But Bree, the corg… she’s my shadow. She’s completely unlike any dog I’ve ever had or ever met- and I swear, she understands every damn word I say to her. And she really wants me to talk to her. She waddles, she’s sleeps 20 hours a day, she doesn’t like the heat, and she wants the TV to be on and for us to be on the couch, chilling. All the time. Snacks are good, too. Oh, and cheese? Cheese is best.

Bree might be the living embodiment of my spirit animal.

I do have to admit though, this time of year, there’s a facet of Bree that does make me sigh.

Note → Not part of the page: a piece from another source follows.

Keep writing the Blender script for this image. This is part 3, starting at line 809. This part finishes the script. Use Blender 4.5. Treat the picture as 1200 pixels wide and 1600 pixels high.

She sheds. Don’t let that lack of feathery floof fool you… there are corg tumbleweeds traveling through my house that no Roomba will ever be able to capture. Floofdrifts gather in the corners every day, and corgglitter covers my clothes after cuddletime.

I brush and I sweep and I Roomba and I bathe… and still. So. Much. Hair.

Even after doing all these things, Bree will come park herself on my lap, and I’ll see a little tuft of hair, like a cowlick, not quite laying flat. If I give it a tug, out comes a pound of hair, like she’s a teddy bear giving up her plush and going bearbald.

Inevitably, she’ll turn and give me that steady look that says, “Bitch. I was saving that for your pillow tonight. And could you please change the sheets? I’m tired of all the dog hair.”